<<<<

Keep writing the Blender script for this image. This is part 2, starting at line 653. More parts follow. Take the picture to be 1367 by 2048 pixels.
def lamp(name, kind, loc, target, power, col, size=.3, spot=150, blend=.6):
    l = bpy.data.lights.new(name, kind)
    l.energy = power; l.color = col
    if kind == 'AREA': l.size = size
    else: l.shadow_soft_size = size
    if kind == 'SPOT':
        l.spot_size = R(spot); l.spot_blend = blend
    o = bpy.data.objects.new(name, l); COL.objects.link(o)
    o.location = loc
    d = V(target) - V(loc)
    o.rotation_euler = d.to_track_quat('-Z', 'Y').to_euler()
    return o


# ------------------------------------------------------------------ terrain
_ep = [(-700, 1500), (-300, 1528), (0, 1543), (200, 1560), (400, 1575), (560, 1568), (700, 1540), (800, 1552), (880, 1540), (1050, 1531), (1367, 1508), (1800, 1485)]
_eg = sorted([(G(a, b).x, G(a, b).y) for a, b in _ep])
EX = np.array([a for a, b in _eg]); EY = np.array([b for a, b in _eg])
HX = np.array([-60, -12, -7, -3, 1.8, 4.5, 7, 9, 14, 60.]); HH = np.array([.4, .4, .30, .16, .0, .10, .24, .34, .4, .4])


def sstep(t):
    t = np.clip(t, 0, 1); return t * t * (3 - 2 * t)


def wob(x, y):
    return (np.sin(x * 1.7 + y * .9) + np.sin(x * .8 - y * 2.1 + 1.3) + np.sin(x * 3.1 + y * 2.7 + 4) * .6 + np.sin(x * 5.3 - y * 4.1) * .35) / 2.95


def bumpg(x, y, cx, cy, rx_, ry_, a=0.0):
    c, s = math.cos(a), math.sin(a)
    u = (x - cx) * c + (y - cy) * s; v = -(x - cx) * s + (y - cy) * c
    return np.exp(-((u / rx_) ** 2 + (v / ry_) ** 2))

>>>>

● **DESCRIPTION OF THE TASK**
Copy every line verbatim.

● **EXERCISE RESPONSE**
Keep writing the Blender script for this image. This is part 2, starting at line 653. More parts follow. Take the picture to be 1367 by 2048 pixels.
def lamp(name, kind, loc, target, power, col, size=.3, spot=150, blend=.6):
    l = bpy.data.lights.new(name, kind)
    l.energy = power; l.color = col
    if kind == 'AREA': l.size = size
    else: l.shadow_soft_size = size
    if kind == 'SPOT':
        l.spot_size = R(spot); l.spot_blend = blend
    o = bpy.data.objects.new(name, l); COL.objects.link(o)
    o.location = loc
    d = V(target) - V(loc)
    o.rotation_euler = d.to_track_quat('-Z', 'Y').to_euler()
    return o


# ------------------------------------------------------------------ terrain
_ep = [(-700, 1500), (-300, 1528), (0, 1543), (200, 1560), (400, 1575), (560, 1568), (700, 1540), (800, 1552), (880, 1540), (1050, 1531), (1367, 1508), (1800, 1485)]
_eg = sorted([(G(a, b).x, G(a, b).y) for a, b in _ep])
EX = np.array([a for a, b in _eg]); EY = np.array([b for a, b in _eg])
HX = np.array([-60, -12, -7, -3, 1.8, 4.5, 7, 9, 14, 60.]); HH = np.array([.4, .4, .30, .16, .0, .10, .24, .34, .4, .4])


def sstep(t):
    t = np.clip(t, 0, 1); return t * t * (3 - 2 * t)


def wob(x, y):
    return (np.sin(x * 1.7 + y * .9) + np.sin(x * .8 - y * 2.1 + 1.3) + np.sin(x * 3.1 + y * 2.7 + 4) * .6 + np.sin(x * 5.3 - y * 4.1) * .35) / 2.95


def bumpg(x, y, cx, cy, rx_, ry_, a=0.0):
    c, s = math.cos(a), math.sin(a)
    u = (x - cx) * c + (y - cy) * s; v = -(x - cx) * s + (y - cy) * c
    return np.exp(-((u / rx_) ** 2 + (v / ry_) ** 2))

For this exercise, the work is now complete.